Requirement: Would you transcribe all of the data exactly, down to the last character?

Provided data:

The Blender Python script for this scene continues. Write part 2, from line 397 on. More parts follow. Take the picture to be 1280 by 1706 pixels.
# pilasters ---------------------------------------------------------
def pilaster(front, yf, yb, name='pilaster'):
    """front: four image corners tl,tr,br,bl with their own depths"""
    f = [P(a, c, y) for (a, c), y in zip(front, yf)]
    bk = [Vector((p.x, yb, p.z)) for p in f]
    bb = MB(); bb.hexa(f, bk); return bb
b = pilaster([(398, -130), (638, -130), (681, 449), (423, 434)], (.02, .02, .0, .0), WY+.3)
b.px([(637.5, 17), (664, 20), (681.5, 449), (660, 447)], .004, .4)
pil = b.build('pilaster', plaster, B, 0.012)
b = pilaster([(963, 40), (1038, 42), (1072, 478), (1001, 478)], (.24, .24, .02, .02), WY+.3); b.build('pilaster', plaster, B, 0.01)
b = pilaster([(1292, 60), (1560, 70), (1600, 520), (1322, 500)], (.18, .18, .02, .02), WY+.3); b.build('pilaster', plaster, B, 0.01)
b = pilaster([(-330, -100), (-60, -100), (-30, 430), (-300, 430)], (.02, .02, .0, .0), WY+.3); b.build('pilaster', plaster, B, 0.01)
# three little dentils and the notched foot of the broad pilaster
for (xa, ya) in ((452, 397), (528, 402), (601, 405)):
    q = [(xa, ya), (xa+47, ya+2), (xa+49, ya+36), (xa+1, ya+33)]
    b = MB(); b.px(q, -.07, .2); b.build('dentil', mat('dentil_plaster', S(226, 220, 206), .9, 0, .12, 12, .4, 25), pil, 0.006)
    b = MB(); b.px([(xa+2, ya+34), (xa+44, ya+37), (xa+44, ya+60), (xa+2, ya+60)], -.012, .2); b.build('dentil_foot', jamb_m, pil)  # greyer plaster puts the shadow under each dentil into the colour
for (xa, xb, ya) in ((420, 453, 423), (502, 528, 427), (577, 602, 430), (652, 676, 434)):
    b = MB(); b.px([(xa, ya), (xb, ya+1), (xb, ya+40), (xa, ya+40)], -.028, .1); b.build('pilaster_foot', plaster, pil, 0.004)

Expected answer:
The Blender Python script for this scene continues. Write part 2, from line 397 on. More parts follow. Take the picture to be 1280 by 1706 pixels.
# pilasters ---------------------------------------------------------
def pilaster(front, yf, yb, name='pilaster'):
    """front: four image corners tl,tr,br,bl with their own depths"""
    f = [P(a, c, y) for (a, c), y in zip(front, yf)]
    bk = [Vector((p.x, yb, p.z)) for p in f]
    bb = MB(); bb.hexa(f, bk); return bb
b = pilaster([(398, -130), (638, -130), (681, 449), (423, 434)], (.02, .02, .0, .0), WY+.3)
b.px([(637.5, 17), (664, 20), (681.5, 449), (660, 447)], .004, .4)
pil = b.build('pilaster', plaster, B, 0.012)
b = pilaster([(963, 40), (1038, 42), (1072, 478), (1001, 478)], (.24, .24, .02, .02), WY+.3); b.build('pilaster', plaster, B, 0.01)
b = pilaster([(1292, 60), (1560, 70), (1600, 520), (1322, 500)], (.18, .18, .02, .02), WY+.3); b.build('pilaster', plaster, B, 0.01)
b = pilaster([(-330, -100), (-60, -100), (-30, 430), (-300, 430)], (.02, .02, .0, .0), WY+.3); b.build('pilaster', plaster, B, 0.01)
# three little dentils and the notched foot of the broad pilaster
for (xa, ya) in ((452, 397), (528, 402), (601, 405)):
    q = [(xa, ya), (xa+47, ya+2), (xa+49, ya+36), (xa+1, ya+33)]
    b = MB(); b.px(q, -.07, .2); b.build('dentil', mat('dentil_plaster', S(226, 220, 206), .9, 0, .12, 12, .4, 25), pil, 0.006)
    b = MB(); b.px([(xa+2, ya+34), (xa+44, ya+37), (xa+44, ya+60), (xa+2, ya+60)], -.012, .2); b.build('dentil_foot', jamb_m, pil)  # greyer plaster puts the shadow under each dentil into the colour
for (xa, xb, ya) in ((420, 453, 423), (502, 528, 427), (577, 602, 430), (652, 676, 434)):
    b = MB(); b.px([(xa, ya), (xb, ya+1), (xb, ya+40), (xa, ya+40)], -.028, .1); b.build('pilaster_foot', plaster, pil, 0.004)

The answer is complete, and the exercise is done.